What the exercise asks: Reproduce the data that follows in its entirety, character for character.

━━━━━━━━

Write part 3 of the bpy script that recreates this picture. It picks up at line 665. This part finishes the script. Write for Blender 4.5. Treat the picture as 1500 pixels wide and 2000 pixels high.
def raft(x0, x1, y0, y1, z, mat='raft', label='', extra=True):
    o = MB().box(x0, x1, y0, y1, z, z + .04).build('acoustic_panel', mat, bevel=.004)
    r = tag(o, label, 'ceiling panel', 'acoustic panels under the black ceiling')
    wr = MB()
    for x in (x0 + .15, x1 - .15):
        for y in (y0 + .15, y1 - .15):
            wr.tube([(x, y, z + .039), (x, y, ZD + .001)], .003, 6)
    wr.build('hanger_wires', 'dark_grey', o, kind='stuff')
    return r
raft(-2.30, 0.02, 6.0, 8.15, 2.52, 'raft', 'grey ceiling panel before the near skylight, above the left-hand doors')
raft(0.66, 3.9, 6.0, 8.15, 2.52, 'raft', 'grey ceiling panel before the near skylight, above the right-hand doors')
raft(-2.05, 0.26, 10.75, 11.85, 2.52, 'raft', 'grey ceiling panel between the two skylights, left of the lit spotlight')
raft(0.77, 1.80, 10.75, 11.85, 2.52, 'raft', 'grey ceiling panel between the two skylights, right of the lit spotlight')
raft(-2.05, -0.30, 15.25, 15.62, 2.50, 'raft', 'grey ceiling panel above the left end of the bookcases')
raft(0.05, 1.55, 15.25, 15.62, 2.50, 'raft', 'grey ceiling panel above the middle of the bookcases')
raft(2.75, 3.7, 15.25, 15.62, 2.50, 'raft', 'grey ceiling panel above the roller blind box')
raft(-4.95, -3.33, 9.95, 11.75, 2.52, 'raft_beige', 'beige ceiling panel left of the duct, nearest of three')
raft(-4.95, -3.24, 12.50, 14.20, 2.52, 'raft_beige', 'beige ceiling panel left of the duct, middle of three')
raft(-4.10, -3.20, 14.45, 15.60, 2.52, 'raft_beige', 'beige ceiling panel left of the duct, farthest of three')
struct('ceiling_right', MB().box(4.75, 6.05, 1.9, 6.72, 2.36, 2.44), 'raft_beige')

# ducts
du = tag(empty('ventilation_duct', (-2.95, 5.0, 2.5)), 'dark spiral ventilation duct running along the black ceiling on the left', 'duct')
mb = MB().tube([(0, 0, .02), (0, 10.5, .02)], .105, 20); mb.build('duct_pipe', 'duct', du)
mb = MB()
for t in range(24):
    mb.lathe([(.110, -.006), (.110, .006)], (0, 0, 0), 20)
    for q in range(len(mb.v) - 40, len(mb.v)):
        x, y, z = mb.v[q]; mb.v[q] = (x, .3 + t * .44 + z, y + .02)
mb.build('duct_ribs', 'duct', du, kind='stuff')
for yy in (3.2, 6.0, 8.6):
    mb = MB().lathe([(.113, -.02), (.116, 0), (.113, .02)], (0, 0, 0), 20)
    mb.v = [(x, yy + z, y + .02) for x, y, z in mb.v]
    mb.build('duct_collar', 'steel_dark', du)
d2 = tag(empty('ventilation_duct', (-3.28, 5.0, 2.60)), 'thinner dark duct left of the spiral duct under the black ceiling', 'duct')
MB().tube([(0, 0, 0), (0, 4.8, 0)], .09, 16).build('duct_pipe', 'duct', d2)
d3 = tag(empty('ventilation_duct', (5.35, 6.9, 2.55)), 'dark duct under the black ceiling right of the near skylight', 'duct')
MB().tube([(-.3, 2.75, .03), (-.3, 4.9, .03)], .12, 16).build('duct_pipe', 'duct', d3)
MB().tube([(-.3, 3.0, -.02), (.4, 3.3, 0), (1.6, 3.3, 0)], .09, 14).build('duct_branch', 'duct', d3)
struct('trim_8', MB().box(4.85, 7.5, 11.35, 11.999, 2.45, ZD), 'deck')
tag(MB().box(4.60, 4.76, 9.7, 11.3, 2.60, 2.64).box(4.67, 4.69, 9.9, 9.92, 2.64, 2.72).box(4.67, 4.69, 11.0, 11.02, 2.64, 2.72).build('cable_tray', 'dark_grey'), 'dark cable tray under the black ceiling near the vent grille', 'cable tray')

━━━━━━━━

Expected answer:
Write part 3 of the bpy script that recreates this picture. It picks up at line 665. This part finishes the script. Write for Blender 4.5. Treat the picture as 1500 pixels wide and 2000 pixels high.
def raft(x0, x1, y0, y1, z, mat='raft', label='', extra=True):
    o = MB().box(x0, x1, y0, y1, z, z + .04).build('acoustic_panel', mat, bevel=.004)
    r = tag(o, label, 'ceiling panel', 'acoustic panels under the black ceiling')
    wr = MB()
    for x in (x0 + .15, x1 - .15):
        for y in (y0 + .15, y1 - .15):
            wr.tube([(x, y, z + .039), (x, y, ZD + .001)], .003, 6)
    wr.build('hanger_wires', 'dark_grey', o, kind='stuff')
    return r
raft(-2.30, 0.02, 6.0, 8.15, 2.52, 'raft', 'grey ceiling panel before the near skylight, above the left-hand doors')
raft(0.66, 3.9, 6.0, 8.15, 2.52, 'raft', 'grey ceiling panel before the near skylight, above the right-hand doors')
raft(-2.05, 0.26, 10.75, 11.85, 2.52, 'raft', 'grey ceiling panel between the two skylights, left of the lit spotlight')
raft(0.77, 1.80, 10.75, 11.85, 2.52, 'raft', 'grey ceiling panel between the two skylights, right of the lit spotlight')
raft(-2.05, -0.30, 15.25, 15.62, 2.50, 'raft', 'grey ceiling panel above the left end of the bookcases')
raft(0.05, 1.55, 15.25, 15.62, 2.50, 'raft', 'grey ceiling panel above the middle of the bookcases')
raft(2.75, 3.7, 15.25, 15.62, 2.50, 'raft', 'grey ceiling panel above the roller blind box')
raft(-4.95, -3.33, 9.95, 11.75, 2.52, 'raft_beige', 'beige ceiling panel left of the duct, nearest of three')
raft(-4.95, -3.24, 12.50, 14.20, 2.52, 'raft_beige', 'beige ceiling panel left of the duct, middle of three')
raft(-4.10, -3.20, 14.45, 15.60, 2.52, 'raft_beige', 'beige ceiling panel left of the duct, farthest of three')
struct('ceiling_right', MB().box(4.75, 6.05, 1.9, 6.72, 2.36, 2.44), 'raft_beige')

# ducts
du = tag(empty('ventilation_duct', (-2.95, 5.0, 2.5)), 'dark spiral ventilation duct running along the black ceiling on the left', 'duct')
mb = MB().tube([(0, 0, .02), (0, 10.5, .02)], .105, 20); mb.build('duct_pipe', 'duct', du)
mb = MB()
for t in range(24):
    mb.lathe([(.110, -.006), (.110, .006)], (0, 0, 0), 20)
    for q in range(len(mb.v) - 40, len(mb.v)):
        x, y, z = mb.v[q]; mb.v[q] = (x, .3 + t * .44 + z, y + .02)
mb.build('duct_ribs', 'duct', du, kind='stuff')
for yy in (3.2, 6.0, 8.6):
    mb = MB().lathe([(.113, -.02), (.116, 0), (.113, .02)], (0, 0, 0), 20)
    mb.v = [(x, yy + z, y + .02) for x, y, z in mb.v]
    mb.build('duct_collar', 'steel_dark', du)
d2 = tag(empty('ventilation_duct', (-3.28, 5.0, 2.60)), 'thinner dark duct left of the spiral duct under the black ceiling', 'duct')
MB().tube([(0, 0, 0), (0, 4.8, 0)], .09, 16).build('duct_pipe', 'duct', d2)
d3 = tag(empty('ventilation_duct', (5.35, 6.9, 2.55)), 'dark duct under the black ceiling right of the near skylight', 'duct')
MB().tube([(-.3, 2.75, .03), (-.3, 4.9, .03)], .12, 16).build('duct_pipe', 'duct', d3)
MB().tube([(-.3, 3.0, -.02), (.4, 3.3, 0), (1.6, 3.3, 0)], .09, 14).build('duct_branch', 'duct', d3)
struct('trim_8', MB().box(4.85, 7.5, 11.35, 11.999, 2.45, ZD), 'deck')
tag(MB().box(4.60, 4.76, 9.7, 11.3, 2.60, 2.64).box(4.67, 4.69, 9.9, 9.92, 2.64, 2.72).box(4.67, 4.69, 11.0, 11.02, 2.64, 2.72).build('cable_tray', 'dark_grey'), 'dark cable tray under the black ceiling near the vent grille', 'cable tray')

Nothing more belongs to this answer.